FTAdviser understands that Lloyds decision to remove the mandate is linked to the fact that by combining with Standard Life, Aberdeen is now part of a competing firm to Scottish Widows, as both companies have insurance businesses.

The £109bn of assets it has lost represent about 16 per cent of the total assets under management of Aberdeen Standard Investments, but the company are keen to point out it represented only 5 per cent of revenue.

The company’s joint chief executive Keith Skeoch and Martin Gilbert said: "We are disappointed by this decision in the context of the strong performance and good service we have delivered.

"We will be discussing the implications of this with Lloyds and Scottish Widows."

On the day of the announcement Aberdeen Standard Investments share price fell by as much as 9 per cent.

Since then Aberdeen Standard Investments has distributed an analysts note to journalists.

The note is from Bernstein, a sell-side research company, which said the fall in the fund house's share price represented an opportunity.

Bernstein stated Aberdeen Standard Investments was earning 0.13 per cent for managing these assets, compared with a margin of 0.33 per cent on the rest of its assets, meaning the impact is likely to be limited as the company will be able to reduce costs to make up for the lost revenue.

Aberdeen Standard Investments shares had been performing poorly for the past year, down from £4.20 on 19 February 2017, to £3.77 on the same day this year.

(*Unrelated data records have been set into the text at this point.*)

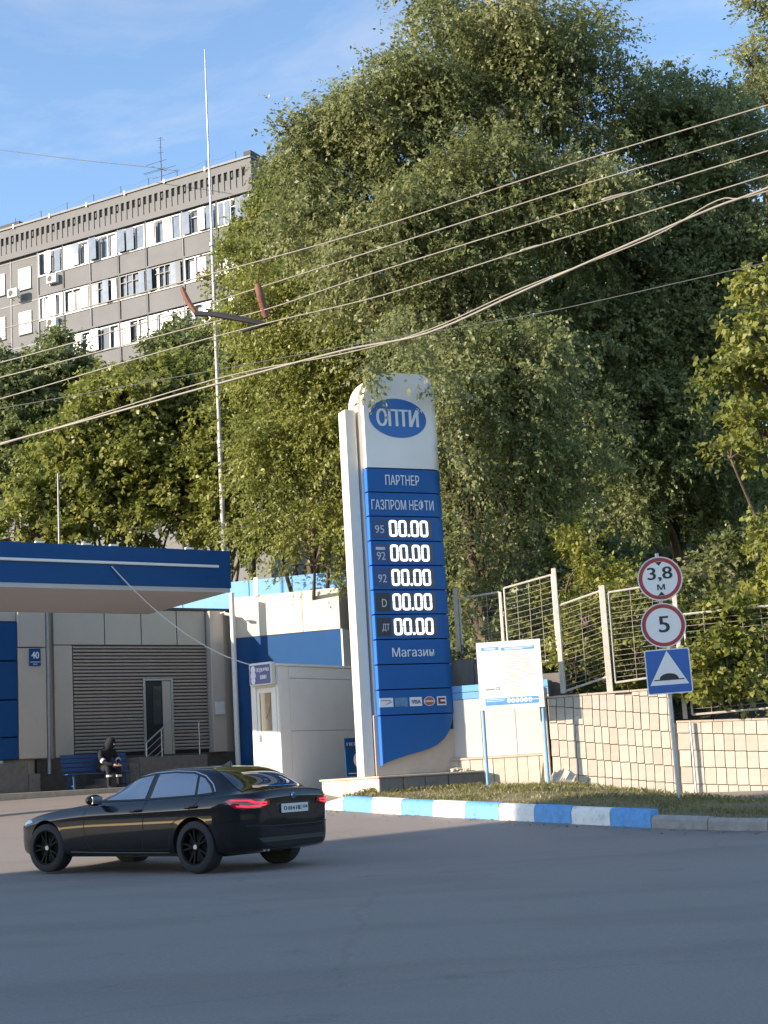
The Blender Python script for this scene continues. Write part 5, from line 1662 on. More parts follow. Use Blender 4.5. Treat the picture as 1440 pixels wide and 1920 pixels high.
# tables run from the nose (x = 3.59) to the tail (x = -1.03); x = 0 is the rear axle
T_w = [(3.59, .50), (3.54, .66), (3.42, .77), (3.2, .845), (2.8, .888), (2.2, .895), (1.2, .903), (.3, .908), (0, .910), (-.4, .895), (-.7, .860), (-.88, .805), (-.98, .72), (-1.03, .62)]
T_belt = [(3.59, .60), (3.54, .66), (3.42, .71), (3.2, .765), (2.8, .835), (2.2, .895), (1.9, .915), (1.2, .935), (.3, .965), (-.3, .99), (-.7, 1.005), (-.95, 1.00), (-1.03, .93)]
T_hood = [(3.59, .61), (3.54, .685), (3.42, .745), (3.2, .80), (2.8, .875), (2.4, .93), (2.1, .965), (1.5, .985), (0, 1.02), (-.6, 1.065), (-.75, 1.075), (-.93, 1.075), (-1.0, 1.055), (-1.03, .96)]
T_roof = [(3.59, 0), (2.12, 0.0), (1.95, .17), (1.7, .43), (1.5, .63), (1.3, .815), (1.15, .915), (1.0, .965), (.7, 1.0), (.3, 1.0), (.05, .965), (-.1, .90), (-.25, .77), (-.4, .58), (-.55, .34), (-.66, .12), (-.74, 0), (-1.03, 0)]
ROOF = 1.425
T_zb = [(3.59, .36), (3.5, .22), (3.2, .19), (2.2, .20), (1.2, .205), (0, .21), (-.6, .22), (-.9, .25), (-1.03, .29)]
stations = [3.59, 3.55, 3.47, 3.3, 3.05, 2.81, 2.55, 2.3, 2.12, 1.95, 1.7, 1.5, 1.3, 1.15, 1.0, .7, .3, .05, -.1, -.25, -.4, -.55, -.66, -.74, -.85, -.93, -.985, -1.015, -1.03]
NP = 15
def section(x):
    w, zb, zh, g = ip(x, T_w), ip(x, T_belt), ip(x, T_hood), ip(x, T_roof)
    u = ip(x, T_zb)
    hz = zb - u
    pts = [(0, u), (w * .80, u), (w * .93, u + .03), (w * .968, u + .13 * hz / .72), (w * .992, u + .36 * hz / .72), (w * .980, u + .53 * hz / .72), (w * 1.0, u + .585 * hz / .72), (w * .988, u + .625 * hz / .72), (w * .945, zb)]
    flat = [(w * .90, zb + (zh - zb) * .30), (w * .78, zb + (zh - zb) * .62), (w * .60, zb + (zh - zb) * .82), (w * .42, zb + (zh - zb) * .92), (w * .22, zb + (zh - zb) * .98), (0, zh)]
    top = zh + (ROOF - zh) * g
    k = g ** .55
    hh = top - zb
    house = [(w * .895, zb + .02), (w * .895 - .115 * min(1, hh / .45), zb + .52 * hh), (.60 + .03 * (1 - k), zb + .86 * hh), (.535, zb + .945 * hh), (.30, zb + .99 * hh), (0, top)]
    up_ = [(a[0] + (b[0] - a[0]) * k, a[1] + (b[1] - a[1]) * k) for a, b in zip(flat, house)]
    return pts + up_
bv, bf = [], []
for x in stations:
    g = ip(x, T_roof)
    for j, (y, z) in enumerate(section(x)):
        dx = 0
        if j >= 9 and x > 1.0:           # screen curved in plan
            dx = .10 * (1 - min(1, y / .75) ** 2) * (1 if x < 2.3 else max(0, (2.8 - x) / .5))
        if j >= 9 and x < .1:
            dx = -.07 * (1 - min(1, y / .75) ** 2) * (1 if x > -.74 else max(0, (x + 1.03) / .29))
        if x > 3.4: dx += 0
        bv.append((xq(x + dx), y, zq(z)))
nS = len(stations)
def vid(i, j): return i * NP + j
full = list(bv)
mir = {}
for i in range(nS):
    for j in range(NP):
        if j in (0, NP - 1):
            mir[(i, j)] = vid(i, j)
        else:
            mir[(i, j)] = len(full)
            x, y, z = bv[vid(i, j)]
            full.append((x, -y, z))
for i in range(nS - 1):
    for j in range(NP - 1):
        bf.append((vid(i, j), vid(i + 1, j), vid(i + 1, j + 1), vid(i, j + 1)))
        bf.append((mir[(i, j)], mir[(i, j + 1)], mir[(i + 1, j + 1)], mir[(i + 1, j)]))
for i, flip in ((0, False), (nS - 1, True)):   # nose and tail faces as quad strips between the two halves
    for j in range(NP - 1):
        a, b, c, d = vid(i, j), vid(i, j + 1), mir[(i, j + 1)], mir[(i, j)]
        q = [a, b, c, d]
        q = [v for k, v in enumerate(q) if v not in q[:k]]
        if len(q) >= 3:
            bf.append(tuple(q if not flip else q[::-1]))
me = bpy.data.meshes.new('body')
me.from_pydata(full, [], bf)
bm = bmesh.new(); bm.from_mesh(me)
bmesh.ops.recalc_face_normals(bm, faces=bm.faces)
bm.to_mesh(me); bm.free()
tmp = bpy.data.objects.new('tmp', me)
COL.objects.link(tmp)
ss = tmp.modifiers.new('s', 'SUBSURF'); ss.levels = ss.render_levels = 2
dg = bpy.context.evaluated_depsgraph_get()
smooth_me = bpy.data.meshes.new_from_object(tmp.evaluated_get(dg))
bvh = BVHTree.FromPolygons([v.co.copy() for v in smooth_me.vertices], [tuple(p.vertices) for p in smooth_me.polygons])
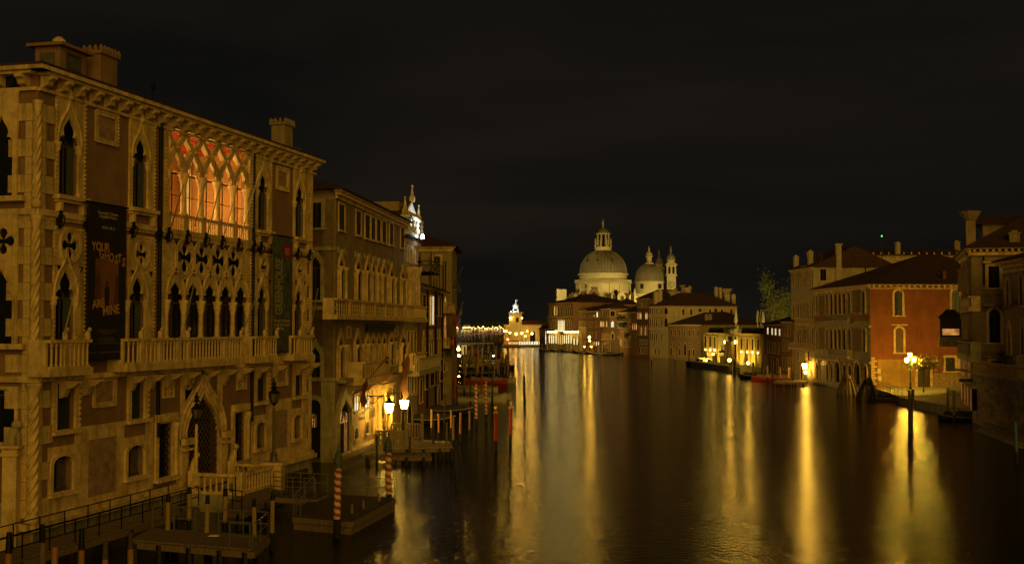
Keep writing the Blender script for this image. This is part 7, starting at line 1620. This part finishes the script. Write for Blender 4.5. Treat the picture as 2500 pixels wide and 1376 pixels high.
for px, yb, yt, w_, lab in ((1163, 1043, 935, 7, 'left one of the pair of slim red and white striped posts by the boats'), (1187, 1031, 928, 6.5, 'right one of the pair of slim red and white striped posts by the boats')): pole(px, yb, yt, w_, None, lab, REDP, group='striped mooring posts', stripes=True, capf=.03)
for px, yb, yt, xt, w_, lab in ((1210, 1103, 1005, 1211, 9, 'thick red post topped with a gilt ball, nearer the left bank'), (1246, 1086, 993, 1247, 8, 'red post topped with a gilt ball standing out in the open canal')): pole(px, yb, yt, w_, REDP, lab, None, xt=xt, group='red posts with gilt tops', ball=GOLD)
pole(1281, 975, 915, 7, WOODD, 'lone dark channel post with a thin tip in mid canal', xt=1279, group=None)
pole(1279, 940, 900, 2.5, IRON, 'slender dark rod on the lone channel post', group=None) if False else None
G3 = 'posts round the jetty of the ochre palace'
J = ((920, 1142, 1064, 6, WOODD, 'dark thin post left of the jetty steps, below the left lantern'), (938, 1098, 1040, 5, WOODP, 'brown post in front of the white jetty balustrade'), (965, 1103, 1040, 6, WOODP, 'brown post rising before the lit jetty balustrade'), (983, 1120, 1026, 7, WOODD, 'dark post with its top just under the right lantern'), (1000, 1128, 1066, 6, WOODD, 'short dark post right of the bright reflection'), (1024, 1112, 1050, 5, WOODP, 'brown post at the right end of the white balustrade'), (1032, 1108, 1008, 7, WOODY, 'ochre roped post lit by the lanterns'), (1053, 1062, 998, 5.5, WOODY, 'slim ochre post standing behind the jetty'), (1057, 1114, 1030, 6, WOODD, 'dark post crossing the jetty deck'), (1071, 1074, 1010, 5.5, ORANGEP, 'orange-lit post just behind the jetty deck'), (1090, 1122, 1030, 5.5, WOODP, 'brown post at the outer end of the jetty'), (1102, 1062, 1000, 5.5, WOODY, 'ochre post beyond the jetty end'), (1107, 1098, 1014, 5, WOODY, 'ochre post with a rope knot at the jetty tip'), (1123, 1080, 1006, 6, ORANGEP, 'orange-lit post standing clear of the jetty in the water'), (1146, 1068, 1002, 5.5, WOODP, 'brown post standing alone right of the jetty'), (1112, 1176, 1070, 3, WOODD, 'thin dark pole between the jetty and the open water'), (1084, 1050, 960, 5, WOODD, 'tall dark leaning post in front of the moored dark boat'), (1107, 1010, 925, 5, WOODD, 'tall dark post left of the wooden boat bow'), (1116, 1000, 940, 5, WOODD, 'dark post with a lantern-like knob by the wooden boat'), (1149, 985, 905, 4.5, WOODD, 'tall dark post crossing the middle of the wooden boat'), (1202, 985, 910, 4.5, WOODD, 'dark post at the stern of the wooden boat'), (1133, 962, 900, 4, WOODP, 'brown post behind the wooden boat'), (1175, 975, 915, 4.5, REDP, 'slim red post beside the striped pair'), (1110, 990, 922, 4, REDP, 'slim red post close to the left bank houses'))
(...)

The shares were £3.90 the day before Lloyds made the announcement that it was terminating the fund management agreement.

Laith Khalaf, senior analyst at Hargreaves Lansdown, said: "This is a blow for Standard Life Aberdeen, but has been on the cards ever since the merger.

"Standard Life and Scottish Widows are long standing rivals, and the prospect of one group managing the fund range of the other was never going to sit entirely comfortably in the corridors of power in Edinburgh.

"Losing this book of business would strike a sour note for the Standard Life Aberdeen merger, and undermines some of the rationale for joining forces, which was built on scale.

"However while almost a fifth of Standard Life Aberdeen's assets look like they might be walking out the door, this only equates to 5 per cent of revenues, as these investment services are relatively low margin.

"It is also worth noting the sort of funds involved are not run by the star managers of the stable, rather they are the sort of strategies that feature in older pension contracts sold under the Scottish Widows banner.

"Lloyds and Scottish Widows now have 12 months to find a new home for this money. You might think that with £109bn of assets on offer this might be an easy task, but these funds have to be managed at relatively low cost with enough margin for both the investment manager and Lloyds to make a turn.

"They will also find the field of suitors may be limited by the fact that some of the candidates come with the same baggage as Standard Life Aberdeen, namely a presence in the workplace pensions market."